TASK ▸
Return each line containing the string "Python".

SUPPLIED DATA ▸
++++++++++++++++++++
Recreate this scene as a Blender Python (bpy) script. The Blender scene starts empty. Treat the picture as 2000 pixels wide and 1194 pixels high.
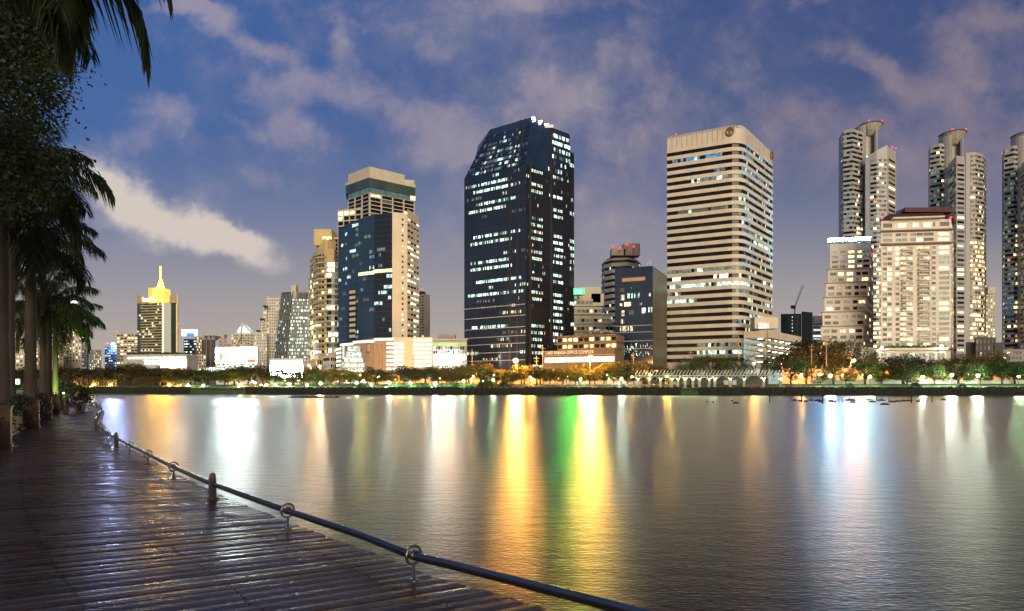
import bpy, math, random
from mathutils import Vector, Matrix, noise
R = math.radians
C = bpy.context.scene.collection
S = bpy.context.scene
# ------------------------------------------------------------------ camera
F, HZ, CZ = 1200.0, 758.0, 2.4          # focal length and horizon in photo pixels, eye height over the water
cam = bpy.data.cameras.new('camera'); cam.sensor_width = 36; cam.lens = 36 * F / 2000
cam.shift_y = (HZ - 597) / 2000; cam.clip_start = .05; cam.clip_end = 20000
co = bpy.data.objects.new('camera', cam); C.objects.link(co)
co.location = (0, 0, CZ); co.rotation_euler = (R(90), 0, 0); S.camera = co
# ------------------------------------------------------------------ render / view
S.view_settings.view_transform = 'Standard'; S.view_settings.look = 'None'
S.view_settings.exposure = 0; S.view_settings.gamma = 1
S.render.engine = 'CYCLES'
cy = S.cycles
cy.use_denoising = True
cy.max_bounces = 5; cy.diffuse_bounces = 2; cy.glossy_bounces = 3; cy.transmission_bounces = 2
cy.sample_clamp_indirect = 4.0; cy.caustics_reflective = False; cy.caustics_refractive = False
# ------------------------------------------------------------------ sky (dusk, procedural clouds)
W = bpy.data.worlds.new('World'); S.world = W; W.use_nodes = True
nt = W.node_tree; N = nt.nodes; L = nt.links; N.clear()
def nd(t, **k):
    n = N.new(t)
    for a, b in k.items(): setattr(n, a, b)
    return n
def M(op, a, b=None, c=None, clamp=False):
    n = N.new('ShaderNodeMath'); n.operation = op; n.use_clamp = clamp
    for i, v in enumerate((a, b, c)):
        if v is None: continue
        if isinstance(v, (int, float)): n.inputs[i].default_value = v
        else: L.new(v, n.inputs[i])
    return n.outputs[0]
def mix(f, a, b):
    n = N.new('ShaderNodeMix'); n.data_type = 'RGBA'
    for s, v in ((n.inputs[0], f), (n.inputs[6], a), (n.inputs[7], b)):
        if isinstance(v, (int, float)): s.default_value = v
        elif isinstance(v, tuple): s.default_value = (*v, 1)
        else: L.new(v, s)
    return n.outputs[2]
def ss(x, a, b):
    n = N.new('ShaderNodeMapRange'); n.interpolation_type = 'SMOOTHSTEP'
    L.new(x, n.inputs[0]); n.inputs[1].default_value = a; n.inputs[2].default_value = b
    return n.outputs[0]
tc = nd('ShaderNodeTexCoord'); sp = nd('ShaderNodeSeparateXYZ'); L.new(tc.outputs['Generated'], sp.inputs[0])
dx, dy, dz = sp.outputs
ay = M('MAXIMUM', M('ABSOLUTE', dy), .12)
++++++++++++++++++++
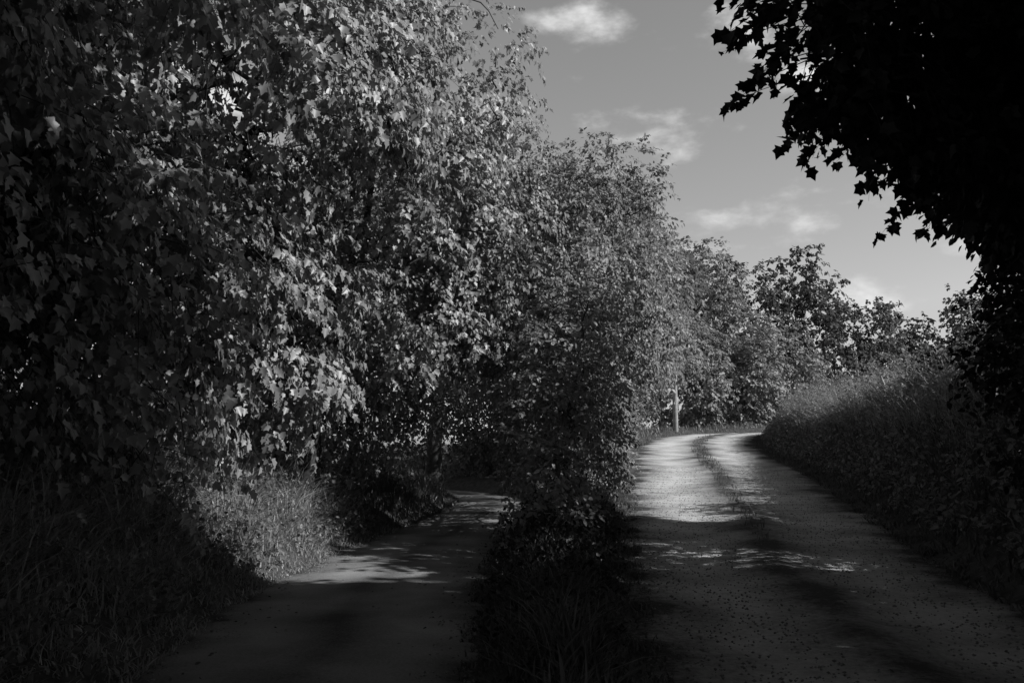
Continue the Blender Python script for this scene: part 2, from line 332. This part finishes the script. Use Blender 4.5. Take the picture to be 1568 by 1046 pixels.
++++++++++++++++++++
REPLY TO THE EXERCISE ▸
Recreate this scene as a Blender Python (bpy) script. The Blender scene starts empty. Treat the picture as 2000 pixels wide and 1194 pixels high.
Continue the Blender Python script for this scene: part 2, from line 332. This part finishes the script. Use Blender 4.5. Take the picture to be 1568 by 1046 pixels.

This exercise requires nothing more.